Duluth-based Cirrus Aircraft Stays on Top in its Market

Feb. 27, 2012

Despite another drop in plane shipments, Cirrus Aircraft outsold its competitors in 2011 and continued to be the world leader in its class of small personal aircraft.

The Duluth-based airplane manufacturer now commands 35 percent of the world’s single-engine piston plane market. That’s up from 28 percent three years earlier and from 11 percent a decade ago, according to General Aviation Manufacturers Association annual shipment reports.

“Every year, we’ve increased our share, despite the downturn,” said Todd Simmons, Cirrus’ vice president of sales and marketing. “We continued to grow during economic down times.”

At the same time, Cirrus plane shipments — the number of its SR-20, SR-22 and SR-22T planes sold — continued on a five-year decline. It delivered nine fewer planes in 2011 than 2010. Since 2006, deliveries have plummeted from 721 to 255 planes, GAMA’s shipping reports show.

But Cirrus — whose SR-22 is the world’s best-selling single engine personal aircraft of its type — stayed on top.

Compare Cirrus’ 255 shipments last year to the Cessna’s 181 shipments or Diamond’s 72, Piper’s 17 and Mooney’s zero shipments of comparable four-seat, single-engine piston planes, according to the 2011 shipment report released last week.

Cirrus’ 3.5 percent drop in shipments wasn’t unusual. It paralleled the 3.5 percent drop in the general aviation industry worldwide.

“Because we’re such a big player in the business, we tend to mirror the industry,” Simmons said.

Cirrus, however, bettered the 5 percent drop in its class of single piston-powered aircraft worldwide. And like that category of planes, Cirrus began its dramatic downward sales trend in 2008 as the industry took a major hit with the economic recession.

Amid declining shipments, however, Cirrus boosted its revenues by cutting costs and selling more fully loaded planes.

“Because of cost reductions since 2008, we’re leaner,” Simmons said.

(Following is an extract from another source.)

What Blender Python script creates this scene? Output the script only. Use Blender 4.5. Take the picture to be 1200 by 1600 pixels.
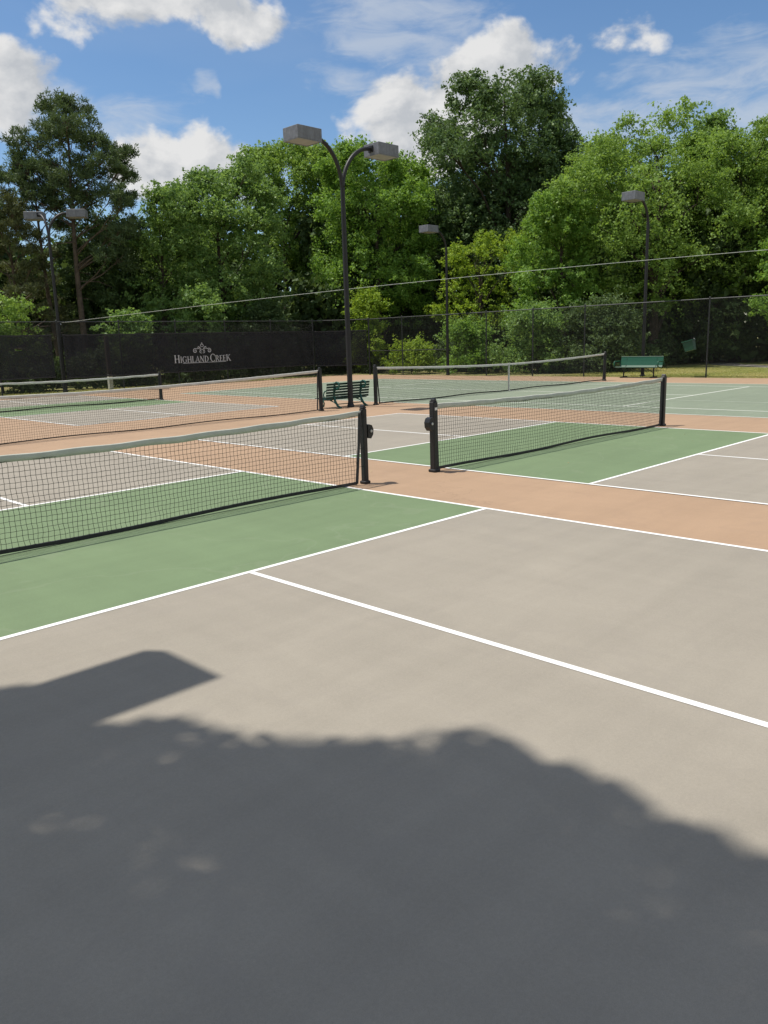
import bpy, math, random
import numpy as np
from mathutils import Vector, Matrix

for o in list(bpy.data.objects): bpy.data.objects.remove(o)
scene = bpy.context.scene
col = scene.collection

# ------------------------------------------------------------------ camera
CAM = Vector((-6.571, -7.180, 1.731))
YAW, PITCH, ROLL = 0.78636, -0.2087, -0.03042
F = Vector((math.sin(YAW)*math.cos(PITCH), math.cos(YAW)*math.cos(PITCH), math.sin(PITCH)))
r0 = Vector((math.cos(YAW), -math.sin(YAW), 0)); u0 = r0.cross(F)
rr = r0*math.cos(ROLL)+u0*math.sin(ROLL); uu = u0*math.cos(ROLL)-r0*math.sin(ROLL)
cd = bpy.data.cameras.new('camera'); cam = bpy.data.objects.new('camera', cd); col.objects.link(cam)
m = Matrix((rr, uu, -F)).transposed().to_4x4(); m.translation = CAM
cam.matrix_world = m
cd.sensor_fit = 'VERTICAL'; cd.sensor_height = 32; cd.sensor_width = 24; cd.lens = 24.99
cd.clip_end = 3000; cd.clip_start = 0.05
scene.camera = cam
scene.view_settings.view_transform = 'Standard'; scene.view_settings.look = 'None'
scene.view_settings.exposure = 0.0; scene.view_settings.gamma = 1.0
scene.view_settings.use_curve_mapping = False
try:
    scene.cycles.max_bounces = 5; scene.cycles.diffuse_bounces = 3; scene.cycles.glossy_bounces = 2; scene.cycles.transparent_max_bounces = 12
except Exception: pass

# ------------------------------------------------------------------ sun + sky
SUN_EL, SUN_AZ = math.radians(68.0), math.radians(-36.5)     # azimuth from +Y towards +X
sd = Vector((math.sin(SUN_AZ)*math.cos(SUN_EL), math.cos(SUN_AZ)*math.cos(SUN_EL), math.sin(SUN_EL)))
sl = bpy.data.lights.new('sun', 'SUN'); sl.energy = 5.0; sl.angle = math.radians(0.55); sl.color = (1, .945, .86)
so = bpy.data.objects.new('sun', sl); col.objects.link(so)
so.rotation_euler = sd.to_track_quat('Z', 'Y').to_euler(); so.location = (0, 0, 40)

w = bpy.data.worlds.new('World'); scene.world = w; w.use_nodes = True
NT = w.node_tree; NT.nodes.clear()

class G:
    """tiny node-graph helper"""
    def __init__(s, nt): s.nt = nt
    def n(s, typ, ins=None, **kw):
        nd = s.nt.nodes.new(typ)
        for k, v in kw.items(): setattr(nd, k, v)
        for k, v in (ins or {}).items():
            if isinstance(v, bpy.types.NodeSocket): s.nt.links.new(v, nd.inputs[k])
            else: nd.inputs[k].default_value = v
        return nd
    def m(s, op, a, b=0.0, c=0.0, clamp=False):
        return s.n('ShaderNodeMath', {0: a, 1: b, 2: c}, operation=op, use_clamp=clamp).outputs[0]
    def mr(s, v, a, b, c=0.0, d=1.0, smooth=True):
        return s.n('ShaderNodeMapRange', {'Value': v, 'From Min': a, 'From Max': b, 'To Min': c, 'To Max': d},
                   interpolation_type='SMOOTHSTEP' if smooth else 'LINEAR').outputs[0]
    def mix(s, f, a, b, bt='MIX'):
        nd = s.n('ShaderNodeMix', data_type='RGBA', blend_type=bt)
        for i, v in ((0, f), (6, a), (7, b)):
            if isinstance(v, bpy.types.NodeSocket): s.nt.links.new(v, nd.inputs[i])
            else: nd.inputs[i].default_value = v if i == 0 else (*v[:3], 1)
        return nd.outputs[2]
    def noise(s, vec, scale, detail=4, rough=.55, dist=0.0):
        i = {'Scale': scale, 'Detail': detail, 'Roughness': rough, 'Distortion': dist}
        if vec is not None: i['Vector'] = vec
        return s.n('ShaderNodeTexNoise', i).outputs['Fac']
    def link(s, a, b): s.nt.links.new(a, b)

def build_sky():
    g = G(NT)
    sky = g.n('ShaderNodeTexSky', sky_type='NISHITA', sun_disc=False, sun_elevation=SUN_EL,
              sun_rotation=SUN_AZ, air_density=1.0, dust_density=0.35, ozone_density=2.2, altitude=200)
    tc = g.n('ShaderNodeTexCoord').outputs['Generated']
    d = g.n('ShaderNodeVectorMath', {0: tc}, operation='NORMALIZE').outputs[0]
    sep = g.n('ShaderNodeSeparateXYZ', {0: d})
    az = g.m('MULTIPLY', g.m('ARCTAN2', sep.outputs[0], sep.outputs[1]), 57.2958)
    el = g.m('MULTIPLY', g.m('ARCSINE', sep.outputs[2]), 57.2958)
    az = g.m('ADD', az, g.m('MULTIPLY', g.m('SUBTRACT', g.noise(d, 11, 3, .55), .5), 9.0))
    el = g.m('ADD', el, g.m('MULTIPLY', g.m('SUBTRACT', g.noise(g.n('ShaderNodeVectorMath', {0: d, 1: (3.1, 1.7, .4)}, operation='ADD').outputs[0], 11, 4, .55), .5), 5.0))
    # billow noises in direction space; the second is sampled a little towards the sun for the lit side
    def billow(off):
        v = g.n('ShaderNodeVectorMath', {0: d, 1: off}, operation='ADD').outputs[0]
        v = g.n('ShaderNodeMapping', {'Vector': v, 'Scale': (1, 1, 1.5)}).outputs[0]
        return g.noise(v, 9.0, 6, .56, .15)
    n1 = billow((0, 0, 0)); n2 = billow((-.016, -.004, .02))
    # az, el, half width, half height (degrees), weight
    dense = [(30.6, 20.6, 6.2, 2.3, 1.0), (36.3, 19.6, 3.6, 1.5, .9), (27.0, 20.2, 2.8, 2.4, .9),
             (22.6, 15.0, 4.6, 2.4, 1.0), (33.4, 11.4, 4.4, 2.5, 1.1), (30.9, 12.0, 2.4, 2.3, 1.0), (36.8, 11.6, 3.2, 2.0, 1.0),
             (47.6, 13.6, 3.8, 3.0, 1.1), (51.0, 14.6, 4.0, 2.6, 1.0), (55.0, 16.4, 4.2, 2.2, .95),
             (60.8, 18.0, 4.2, 1.3, .6), (92, 16, 9, 5, 1.), (10, 22, 8, 4, 1.)]
    thin = [(28.0, 14.4, 4.2, 1.9, .8), (47.0, 19.4, 6.0, 2.8, .8), (44.4, 16.2, 4.4, 1.2, .6), (33.9, 16.2, 1.0, .6, .7),
            (67.0, 15.0, 6.0, 2.4, .95), (61.5, 12.6, 6.0, 2.0, .95), (73, 12, 8, 4, .9), (57, 12.5, 4, 2, .7)]
    def field(L):
        out = None
        for a, e, wa, we, k in L:
            x = g.m('MULTIPLY', g.m('SUBTRACT', az, a), 1/wa); y = g.m('MULTIPLY', g.m('SUBTRACT', el, e), 1/we)
            r2 = g.m('ADD', g.m('MULTIPLY', x, x), g.m('MULTIPLY', y, y))
            v = g.m('SUBTRACT', k, g.m('MULTIPLY', r2, .8))
            out = v if out is None else g.m('MAXIMUM', out, v)
        return g.m('MAXIMUM', out, -1.2)
    nb = g.m('MULTIPLY', g.m('SUBTRACT', n1, .5), 4.4)
    D = g.m('ADD', field(dense), nb)
    # the rest of the sky carries the same broken cumulus
    gen = g.m('MULTIPLY', g.m('SUBTRACT', g.noise(d, 2.6, 2, .5), .47), 9.0)
    x = g.m('MULTIPLY', g.m('SUBTRACT', az, 45.0), 1/34); y = g.m('MULTIPLY', g.m('SUBTRACT', el, 12.0), 1/14)
    inside = g.mr(g.m('ADD', g.m('MULTIPLY', x, x), g.m('MULTIPLY', y, y)), .8, 1.5)
    gen = g.m('SUBTRACT', g.m('MULTIPLY', g.m('ADD', gen, 1.5), inside), 1.5)
    D = g.m('MAXIMUM', D, g.m('ADD', gen, nb))
    a1 = g.mr(D, .0, .68)
    vw = g.n('ShaderNodeMapping', {'Vector': d, 'Scale': (1, 1, 3.2), 'Rotation': (.25, -.25, 0)}).outputs[0]
    nw = g.noise(vw, 13, 5, .62, .5)
    T = g.m('ADD', field(thin), g.m('MULTIPLY', g.m('SUBTRACT', nw, .5), 4.0))
    a2 = g.m('MULTIPLY', g.mr(T, -.35, 1.5), .62)
    veil = g.m('MULTIPLY', g.mr(g.noise(vw, 3.0, 3, .55), .42, .8), .10)      # faint high haze
    light = g.m('ADD', .80, g.m('MULTIPLY', g.m('SUBTRACT', n1, n2), 3.4))
    light = g.m('SUBTRACT', light, g.mr(D, .7, 2.2, 0, .26))
    light = g.m('MAXIMUM', g.m('MINIMUM', light, 1.0), .42)
    ccol = g.mix(light, (3.6, 4.1, 4.8), (8.6, 8.6, 8.6))
    blue = g.n('ShaderNodeHueSaturation', {'Saturation': 1.14, 'Value': 1.34, 'Color': sky.outputs[0]}).outputs[0]
    base = g.mix(veil, blue, (6.5, 7.3, 8.2))
    base = g.mix(a2, base, (6.6, 7.1, 7.8))
    base = g.mix(a1, base, ccol)
    bg = g.n('ShaderNodeBackground', {'Color': base, 'Strength': .091})
    out = g.n('ShaderNodeOutputWorld'); g.link(bg.outputs[0], out.inputs[0])
build_sky()
try:
    w.cycles.sampling_method = 'MANUAL'; w.cycles.sample_map_resolution = 512
except Exception: pass

# ------------------------------------------------------------------ materials
MATS = {}
def new_mat(name):
    mt = bpy.data.materials.new(name); mt.use_nodes = True; mt.node_tree.nodes.clear(); MATS[name] = mt
    return mt, G(mt.node_tree)
def finish(g, shader):
    o = g.n('ShaderNodeOutputMaterial'); g.link(shader, o.inputs[0])

def plain(name, c, rough=.6, metal=0.0, var=.18, scale=14.0, spec=.4, bump=0.0, streak=None):
    mt, g = new_mat(name)
    tc = g.n('ShaderNodeTexCoord').outputs['Object']
    nz = g.noise(tc, scale, 6, .6)
    f = g.mr(nz, .3, .7, 1-var, 1+var, False)
    c1 = g.mix(1.0, (c[0], c[1], c[2]), g.n('ShaderNodeCombineColor', {0: f, 1: f, 2: f}).outputs[0], 'MULTIPLY')
    if streak:
        v = g.n('ShaderNodeMapping', {'Vector': tc, 'Scale': (1, 1, .08)}).outputs[0]
        s = g.mr(g.noise(v, 22, 4, .6), .5, .72, 0, .55)
        c1 = g.mix(s, c1, streak)
    ins = {'Base Color': c1, 'Roughness': rough, 'Metallic': metal, 'Specular IOR Level': spec}
    if bump:
        ins['Normal'] = g.n('ShaderNodeBump', {'Height': nz, 'Strength': bump, 'Distance': .01}).outputs[0]
    b = g.n('ShaderNodeBsdfPrincipled', ins)
    finish(g, b.outputs[0]); return mt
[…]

The company reached out to international markets, which have grown to 40 percent of its business today. But with Europe’s economy uncertain, Cirrus is looking more to Latin America for a stable market and to China, Asia and Australia for faster growth, Simmons said.

As a result, Cirrus finished 2011 with its strongest quarter since 2008. Its 89 planes shipped during the quarter included 20 SR-22s delivered to the Civil Aviation Flight University of China in Luoyang, China.

And in 2012, Cirrus’ shipment totals will get a boost when it delivers most of the SR-20s ordered by the U.S Air Force Academy’s Powered Flight Program.

That institutional market for training aircraft is another part of Cirrus’ strategy for growth in a down market. Flight schools and governments around the world are renewing their fleets and seeking the latest safety and cockpit technologies, Simmons said.

“Unfortunately, we are still in an industry that’s contracting from historically highest levels,” Simmons said, referring to the heyday of the mid-2000s.

In 2011, all three industry sectors — piston, turboprop and business jets — continued to see a drop in shipments, but those declines shrunk to single digits percentages, a sign that the industry’s downward spiral may be coming to an end, GAMA Chairman Caroline Daniels said.

“A majority of the market fundamentals are moving in the right direction,” Daniels said in a statement.

She noted some of those trends: corporate profits remain at record high levels; flight activity is up; the used plane market is up; emerging markets are driving new sales; there’s a pent-up demand for new planes; and the credit market is easing, which could return growth to the industry.

Simmons doesn’t see the industry returning to the pre-recession growth levels anytime soon. But he thinks the industry has hit bottom and will stabilize or improve slightly in 2012.